## [Supplied data]
++++++

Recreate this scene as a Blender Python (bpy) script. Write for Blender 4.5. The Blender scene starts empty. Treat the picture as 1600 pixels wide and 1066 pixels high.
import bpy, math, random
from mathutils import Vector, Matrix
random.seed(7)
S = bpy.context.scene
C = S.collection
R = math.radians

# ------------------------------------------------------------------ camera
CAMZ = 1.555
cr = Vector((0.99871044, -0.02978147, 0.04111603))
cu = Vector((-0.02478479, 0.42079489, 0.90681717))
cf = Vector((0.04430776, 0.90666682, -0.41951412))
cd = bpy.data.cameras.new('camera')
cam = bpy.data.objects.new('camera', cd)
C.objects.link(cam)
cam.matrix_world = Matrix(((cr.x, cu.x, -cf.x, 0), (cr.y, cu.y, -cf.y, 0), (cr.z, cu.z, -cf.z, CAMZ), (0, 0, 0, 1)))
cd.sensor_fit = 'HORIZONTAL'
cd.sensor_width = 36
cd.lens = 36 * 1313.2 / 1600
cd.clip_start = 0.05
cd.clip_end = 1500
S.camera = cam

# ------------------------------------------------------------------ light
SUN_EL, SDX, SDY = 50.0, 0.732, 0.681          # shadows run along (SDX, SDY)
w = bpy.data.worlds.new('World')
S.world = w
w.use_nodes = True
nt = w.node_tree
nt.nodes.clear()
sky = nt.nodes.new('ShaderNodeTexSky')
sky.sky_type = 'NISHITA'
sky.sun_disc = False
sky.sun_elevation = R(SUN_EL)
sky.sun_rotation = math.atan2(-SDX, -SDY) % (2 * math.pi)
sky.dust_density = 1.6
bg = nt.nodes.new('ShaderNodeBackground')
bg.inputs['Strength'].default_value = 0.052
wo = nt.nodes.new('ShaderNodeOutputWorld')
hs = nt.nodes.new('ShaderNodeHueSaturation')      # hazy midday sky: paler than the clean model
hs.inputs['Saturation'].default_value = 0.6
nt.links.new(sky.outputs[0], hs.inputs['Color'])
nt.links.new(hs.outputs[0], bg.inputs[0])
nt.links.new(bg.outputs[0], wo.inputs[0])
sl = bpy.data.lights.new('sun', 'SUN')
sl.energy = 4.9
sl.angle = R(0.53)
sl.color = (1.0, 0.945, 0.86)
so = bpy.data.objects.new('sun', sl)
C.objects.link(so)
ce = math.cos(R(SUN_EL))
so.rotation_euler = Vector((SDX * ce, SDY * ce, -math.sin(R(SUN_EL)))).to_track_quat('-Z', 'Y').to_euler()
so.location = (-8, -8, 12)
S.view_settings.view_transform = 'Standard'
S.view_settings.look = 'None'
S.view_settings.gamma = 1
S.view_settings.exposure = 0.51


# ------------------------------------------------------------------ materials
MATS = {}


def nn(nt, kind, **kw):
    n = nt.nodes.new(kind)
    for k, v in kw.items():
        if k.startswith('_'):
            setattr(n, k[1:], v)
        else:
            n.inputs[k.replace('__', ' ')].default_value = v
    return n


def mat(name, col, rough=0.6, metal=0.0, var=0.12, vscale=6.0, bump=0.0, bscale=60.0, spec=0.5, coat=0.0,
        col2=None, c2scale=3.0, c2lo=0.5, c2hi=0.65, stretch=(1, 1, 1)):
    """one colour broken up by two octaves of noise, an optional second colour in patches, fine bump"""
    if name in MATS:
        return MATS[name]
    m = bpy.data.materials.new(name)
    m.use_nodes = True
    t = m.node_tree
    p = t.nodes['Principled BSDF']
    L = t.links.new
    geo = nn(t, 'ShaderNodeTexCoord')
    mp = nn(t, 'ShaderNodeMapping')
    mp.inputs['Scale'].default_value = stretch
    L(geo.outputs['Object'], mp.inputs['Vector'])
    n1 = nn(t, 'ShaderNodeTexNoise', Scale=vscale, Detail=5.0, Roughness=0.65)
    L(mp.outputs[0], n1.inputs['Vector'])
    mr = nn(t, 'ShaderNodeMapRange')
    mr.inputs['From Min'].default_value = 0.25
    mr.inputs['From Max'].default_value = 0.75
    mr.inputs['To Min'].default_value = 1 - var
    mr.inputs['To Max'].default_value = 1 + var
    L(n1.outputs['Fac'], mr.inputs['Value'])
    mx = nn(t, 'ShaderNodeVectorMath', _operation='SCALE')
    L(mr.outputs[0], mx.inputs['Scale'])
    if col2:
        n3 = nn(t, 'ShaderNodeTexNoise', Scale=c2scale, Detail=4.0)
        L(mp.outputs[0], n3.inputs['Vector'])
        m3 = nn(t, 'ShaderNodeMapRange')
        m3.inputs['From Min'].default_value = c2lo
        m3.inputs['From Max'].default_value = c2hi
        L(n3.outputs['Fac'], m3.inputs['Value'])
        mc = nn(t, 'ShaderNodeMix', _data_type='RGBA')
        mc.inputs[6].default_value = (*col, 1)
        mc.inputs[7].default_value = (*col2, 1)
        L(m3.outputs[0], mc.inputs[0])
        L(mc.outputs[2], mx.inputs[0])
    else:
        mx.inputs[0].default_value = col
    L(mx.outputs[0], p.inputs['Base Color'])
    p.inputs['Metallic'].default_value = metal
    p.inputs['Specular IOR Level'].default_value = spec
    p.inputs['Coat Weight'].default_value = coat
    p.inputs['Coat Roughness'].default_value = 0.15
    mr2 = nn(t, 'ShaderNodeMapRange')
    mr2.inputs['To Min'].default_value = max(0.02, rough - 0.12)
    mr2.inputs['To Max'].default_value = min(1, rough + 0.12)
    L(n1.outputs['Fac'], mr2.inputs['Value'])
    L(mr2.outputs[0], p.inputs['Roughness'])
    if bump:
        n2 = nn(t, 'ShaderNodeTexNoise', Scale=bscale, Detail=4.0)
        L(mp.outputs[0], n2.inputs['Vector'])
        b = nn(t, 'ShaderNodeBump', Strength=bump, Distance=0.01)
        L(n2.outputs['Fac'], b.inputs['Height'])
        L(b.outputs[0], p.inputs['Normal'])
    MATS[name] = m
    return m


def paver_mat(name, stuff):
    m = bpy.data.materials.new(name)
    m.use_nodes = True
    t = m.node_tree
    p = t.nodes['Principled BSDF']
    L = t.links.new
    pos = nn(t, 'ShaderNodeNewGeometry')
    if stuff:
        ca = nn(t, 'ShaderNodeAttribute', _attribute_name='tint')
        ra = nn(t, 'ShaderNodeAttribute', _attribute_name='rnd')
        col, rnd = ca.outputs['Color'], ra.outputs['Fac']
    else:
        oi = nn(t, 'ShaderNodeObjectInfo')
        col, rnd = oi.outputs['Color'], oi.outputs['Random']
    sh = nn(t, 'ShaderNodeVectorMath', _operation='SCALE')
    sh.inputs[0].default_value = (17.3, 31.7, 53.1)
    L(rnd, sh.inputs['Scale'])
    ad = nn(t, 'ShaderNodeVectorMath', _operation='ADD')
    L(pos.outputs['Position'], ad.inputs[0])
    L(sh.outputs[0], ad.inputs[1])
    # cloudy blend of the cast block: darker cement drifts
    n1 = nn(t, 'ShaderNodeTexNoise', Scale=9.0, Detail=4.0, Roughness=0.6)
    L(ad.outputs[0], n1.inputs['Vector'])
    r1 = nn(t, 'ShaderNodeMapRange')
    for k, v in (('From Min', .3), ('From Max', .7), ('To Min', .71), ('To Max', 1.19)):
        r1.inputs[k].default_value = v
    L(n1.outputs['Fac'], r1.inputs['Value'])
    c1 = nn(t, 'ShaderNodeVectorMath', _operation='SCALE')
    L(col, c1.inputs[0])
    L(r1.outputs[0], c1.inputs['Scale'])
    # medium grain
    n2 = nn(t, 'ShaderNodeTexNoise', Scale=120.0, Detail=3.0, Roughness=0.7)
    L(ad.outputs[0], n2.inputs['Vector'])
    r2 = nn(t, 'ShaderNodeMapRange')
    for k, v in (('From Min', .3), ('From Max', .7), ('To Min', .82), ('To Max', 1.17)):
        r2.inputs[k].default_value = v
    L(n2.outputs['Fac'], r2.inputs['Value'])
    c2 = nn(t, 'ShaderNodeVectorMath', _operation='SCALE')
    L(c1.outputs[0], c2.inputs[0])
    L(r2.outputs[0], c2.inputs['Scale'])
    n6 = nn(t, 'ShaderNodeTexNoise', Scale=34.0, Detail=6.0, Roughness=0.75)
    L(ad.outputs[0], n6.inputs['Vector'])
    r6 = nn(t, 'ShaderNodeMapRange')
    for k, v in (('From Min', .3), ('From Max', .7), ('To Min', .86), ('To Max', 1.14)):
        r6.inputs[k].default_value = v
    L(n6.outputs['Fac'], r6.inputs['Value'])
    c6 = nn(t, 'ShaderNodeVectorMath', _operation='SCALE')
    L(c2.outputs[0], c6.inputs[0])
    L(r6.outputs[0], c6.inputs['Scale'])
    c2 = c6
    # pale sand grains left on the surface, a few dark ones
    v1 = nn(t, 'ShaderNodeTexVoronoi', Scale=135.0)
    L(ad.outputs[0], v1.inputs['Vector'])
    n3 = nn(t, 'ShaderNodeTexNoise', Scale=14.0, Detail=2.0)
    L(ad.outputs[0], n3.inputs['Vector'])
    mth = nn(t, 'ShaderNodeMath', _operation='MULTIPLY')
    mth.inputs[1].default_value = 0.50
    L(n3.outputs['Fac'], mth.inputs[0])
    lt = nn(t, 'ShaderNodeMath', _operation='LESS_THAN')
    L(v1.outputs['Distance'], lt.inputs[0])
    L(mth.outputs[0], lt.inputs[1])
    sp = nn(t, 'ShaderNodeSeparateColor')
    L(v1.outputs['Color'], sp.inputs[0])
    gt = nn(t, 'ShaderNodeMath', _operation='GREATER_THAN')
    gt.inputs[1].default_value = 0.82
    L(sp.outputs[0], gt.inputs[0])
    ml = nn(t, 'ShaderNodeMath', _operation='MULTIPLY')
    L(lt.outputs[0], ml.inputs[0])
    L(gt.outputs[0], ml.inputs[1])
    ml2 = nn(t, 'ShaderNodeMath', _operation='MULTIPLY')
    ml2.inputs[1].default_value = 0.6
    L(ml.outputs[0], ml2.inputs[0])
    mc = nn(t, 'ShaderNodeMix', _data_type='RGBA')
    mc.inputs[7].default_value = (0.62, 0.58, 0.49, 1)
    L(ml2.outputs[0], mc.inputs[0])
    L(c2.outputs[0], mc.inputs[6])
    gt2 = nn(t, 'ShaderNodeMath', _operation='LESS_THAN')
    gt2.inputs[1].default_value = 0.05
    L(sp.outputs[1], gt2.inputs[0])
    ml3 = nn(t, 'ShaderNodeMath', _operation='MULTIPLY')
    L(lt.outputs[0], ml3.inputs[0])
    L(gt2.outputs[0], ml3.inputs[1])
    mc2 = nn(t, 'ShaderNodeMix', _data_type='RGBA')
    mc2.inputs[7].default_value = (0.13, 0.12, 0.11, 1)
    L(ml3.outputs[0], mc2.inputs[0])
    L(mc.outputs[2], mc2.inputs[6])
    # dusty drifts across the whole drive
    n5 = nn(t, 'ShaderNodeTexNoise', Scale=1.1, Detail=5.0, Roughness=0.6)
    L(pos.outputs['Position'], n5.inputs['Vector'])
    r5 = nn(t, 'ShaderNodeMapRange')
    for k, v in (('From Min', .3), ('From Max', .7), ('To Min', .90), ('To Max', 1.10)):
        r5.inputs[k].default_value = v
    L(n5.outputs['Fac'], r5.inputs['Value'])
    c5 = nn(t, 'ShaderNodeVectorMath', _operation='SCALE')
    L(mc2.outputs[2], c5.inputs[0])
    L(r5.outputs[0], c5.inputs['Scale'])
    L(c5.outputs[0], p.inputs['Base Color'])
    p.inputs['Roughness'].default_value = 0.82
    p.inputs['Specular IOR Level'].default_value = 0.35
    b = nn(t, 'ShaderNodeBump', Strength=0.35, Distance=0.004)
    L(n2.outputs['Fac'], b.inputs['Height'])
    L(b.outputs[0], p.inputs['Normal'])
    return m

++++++

## [What the task requires]
Copy out every line of the data that includes the word "scene".

## [Solution to this exercise]
Recreate this scene as a Blender Python (bpy) script. Write for Blender 4.5. The Blender scene starts empty. Treat the picture as 1600 pixels wide and 1066 pixels high.
S = bpy.context.scene